The contribution of religion is crucial to overcoming the worldwide crisis. The Ecumenical Patriarch insisted on the importance of love:

“Our own personal response to these challenges is love, ἀγάπη. It has been recommended in the past that tolerance—tolerating each other—could help us achieve a peaceful coexistence and a common citizenship. But our conviction is that to merely bear another through toleration emphasizes the pervasive goal of dominance.  If one must tolerate another, the one being tolerated is viewed as less valuable than the one who tolerates.  This is a great deception.  We must move beyond tolerance to love.  Love is much more than tolerance.

When we embrace and welcome ‘the other’ with genuine concern and love—as if ‘the other’ is our very own neighbor—we have the foundation for creating lasting peace in the world. The Greek word for solidarity is ἀλληλεγγύη—coming close and becoming a neighbor to “the other”. This is the essential message of the parable of the Good Samaritan; the reply that Jesus Christ gave to the question of “who is my neighbor?” (Luke 10:29). Christ implied that rather than asking who our neighbor is, we should instead become the neighbor for “the other” (Luke 10: 37-38). When neighbors join together to seek the benefit of ‘the other’, we begin to live in solidarity. This is the seed for broader, universal solidarity.”
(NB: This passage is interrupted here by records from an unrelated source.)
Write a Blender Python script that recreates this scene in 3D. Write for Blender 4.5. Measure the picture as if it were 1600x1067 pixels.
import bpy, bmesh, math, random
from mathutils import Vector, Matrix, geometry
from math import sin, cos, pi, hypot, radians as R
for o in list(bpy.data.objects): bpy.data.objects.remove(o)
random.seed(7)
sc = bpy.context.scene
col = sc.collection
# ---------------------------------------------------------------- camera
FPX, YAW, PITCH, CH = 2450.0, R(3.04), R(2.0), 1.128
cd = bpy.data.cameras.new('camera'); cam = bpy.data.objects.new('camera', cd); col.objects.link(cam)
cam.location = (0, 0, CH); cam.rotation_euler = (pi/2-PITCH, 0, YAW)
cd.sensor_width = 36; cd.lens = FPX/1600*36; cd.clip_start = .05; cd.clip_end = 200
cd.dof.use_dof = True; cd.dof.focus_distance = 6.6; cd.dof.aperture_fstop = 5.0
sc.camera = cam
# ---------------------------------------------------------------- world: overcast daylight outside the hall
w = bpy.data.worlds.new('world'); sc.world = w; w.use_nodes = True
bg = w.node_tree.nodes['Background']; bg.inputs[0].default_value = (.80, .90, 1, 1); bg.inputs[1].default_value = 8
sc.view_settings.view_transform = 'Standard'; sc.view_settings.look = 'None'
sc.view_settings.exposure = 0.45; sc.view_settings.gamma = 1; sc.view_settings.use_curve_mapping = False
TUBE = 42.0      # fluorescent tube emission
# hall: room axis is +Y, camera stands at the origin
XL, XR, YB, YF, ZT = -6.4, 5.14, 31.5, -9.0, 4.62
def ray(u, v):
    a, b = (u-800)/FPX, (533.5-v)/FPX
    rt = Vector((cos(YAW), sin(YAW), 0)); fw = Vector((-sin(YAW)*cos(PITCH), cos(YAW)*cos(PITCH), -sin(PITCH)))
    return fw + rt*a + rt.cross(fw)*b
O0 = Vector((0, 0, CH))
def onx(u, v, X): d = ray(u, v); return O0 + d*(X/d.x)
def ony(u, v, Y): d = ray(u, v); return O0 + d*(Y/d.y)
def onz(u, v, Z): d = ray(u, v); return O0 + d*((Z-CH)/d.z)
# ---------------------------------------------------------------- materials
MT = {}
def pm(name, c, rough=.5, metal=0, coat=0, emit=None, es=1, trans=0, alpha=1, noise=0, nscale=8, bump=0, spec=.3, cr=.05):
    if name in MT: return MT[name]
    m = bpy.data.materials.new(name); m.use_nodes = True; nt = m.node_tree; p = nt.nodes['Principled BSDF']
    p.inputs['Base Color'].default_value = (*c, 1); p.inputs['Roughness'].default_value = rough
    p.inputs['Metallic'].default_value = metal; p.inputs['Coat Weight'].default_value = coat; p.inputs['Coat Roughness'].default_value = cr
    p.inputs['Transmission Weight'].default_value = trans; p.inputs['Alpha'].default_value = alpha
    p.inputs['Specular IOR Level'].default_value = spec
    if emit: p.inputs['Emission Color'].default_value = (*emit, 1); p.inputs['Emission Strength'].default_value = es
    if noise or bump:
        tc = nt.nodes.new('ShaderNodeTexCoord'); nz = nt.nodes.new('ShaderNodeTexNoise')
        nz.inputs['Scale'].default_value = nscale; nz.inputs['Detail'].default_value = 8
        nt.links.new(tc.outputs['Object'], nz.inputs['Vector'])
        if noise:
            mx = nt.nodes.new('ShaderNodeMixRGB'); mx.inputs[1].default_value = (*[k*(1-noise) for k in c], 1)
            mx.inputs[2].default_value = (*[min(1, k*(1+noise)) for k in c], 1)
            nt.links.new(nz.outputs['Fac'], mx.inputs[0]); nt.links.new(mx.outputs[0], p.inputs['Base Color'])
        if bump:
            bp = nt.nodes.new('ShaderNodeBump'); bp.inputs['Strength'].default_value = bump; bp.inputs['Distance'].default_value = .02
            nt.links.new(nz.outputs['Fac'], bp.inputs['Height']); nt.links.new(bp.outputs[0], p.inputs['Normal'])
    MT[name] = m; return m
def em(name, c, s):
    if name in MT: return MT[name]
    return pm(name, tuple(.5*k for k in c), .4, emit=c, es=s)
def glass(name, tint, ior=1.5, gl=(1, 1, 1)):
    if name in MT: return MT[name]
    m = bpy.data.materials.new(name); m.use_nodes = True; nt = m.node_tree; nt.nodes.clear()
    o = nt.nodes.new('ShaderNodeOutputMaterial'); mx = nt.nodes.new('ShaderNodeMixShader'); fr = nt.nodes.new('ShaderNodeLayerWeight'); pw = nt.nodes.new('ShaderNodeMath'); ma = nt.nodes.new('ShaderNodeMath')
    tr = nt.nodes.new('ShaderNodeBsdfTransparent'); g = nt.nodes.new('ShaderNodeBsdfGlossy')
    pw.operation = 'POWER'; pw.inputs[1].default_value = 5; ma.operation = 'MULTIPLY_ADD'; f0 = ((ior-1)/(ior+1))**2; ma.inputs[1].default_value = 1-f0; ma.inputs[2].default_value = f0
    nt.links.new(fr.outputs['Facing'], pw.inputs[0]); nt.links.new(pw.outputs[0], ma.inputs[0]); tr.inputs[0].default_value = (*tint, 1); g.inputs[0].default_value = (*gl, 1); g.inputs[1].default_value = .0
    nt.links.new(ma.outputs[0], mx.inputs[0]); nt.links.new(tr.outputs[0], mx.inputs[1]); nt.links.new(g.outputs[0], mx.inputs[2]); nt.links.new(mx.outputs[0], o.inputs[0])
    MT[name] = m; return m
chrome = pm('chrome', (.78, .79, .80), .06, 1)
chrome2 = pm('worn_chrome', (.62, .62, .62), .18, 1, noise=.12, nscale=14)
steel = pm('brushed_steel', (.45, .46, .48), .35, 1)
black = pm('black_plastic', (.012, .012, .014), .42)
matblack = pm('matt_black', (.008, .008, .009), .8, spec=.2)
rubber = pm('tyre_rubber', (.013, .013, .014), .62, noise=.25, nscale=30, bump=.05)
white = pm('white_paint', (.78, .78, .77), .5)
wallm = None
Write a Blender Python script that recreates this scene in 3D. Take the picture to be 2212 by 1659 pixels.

Ecumenical Patriarch Bartholomew underlined the surnatural origin of love as a gift of God:

“Love surpasses human capacity. It is a divine gift. Therefore, we strongly believe
that to achieve it demands much more than our human spontaneous response. It
requires something much more than our simple will to follow God’s invitation. It
implies a lifelong and continuous response, a commitment through faith, prayer, and
spiritual struggle–in other words, through religion.”

The event also saw opening remarks from H.E. Faisal Bin Abdulrahman Bin Muammar, KAICIID secretary general; H.E. Dr Michael Linhart, secretary general for Foreign Affairs, Republic of Austria; H.E. Nizar Madami, state minister of Foreign Affairs of the Kingdom of Saudi Arabia; H.E. Belén Alfaro, ambassador at large for the Alliance of Civilizations and for Interreligious Dialogue; and His Eminence Cardinal Jean-Louis Tauran, president of the Pontifical Council for Inter-religious Dialogue.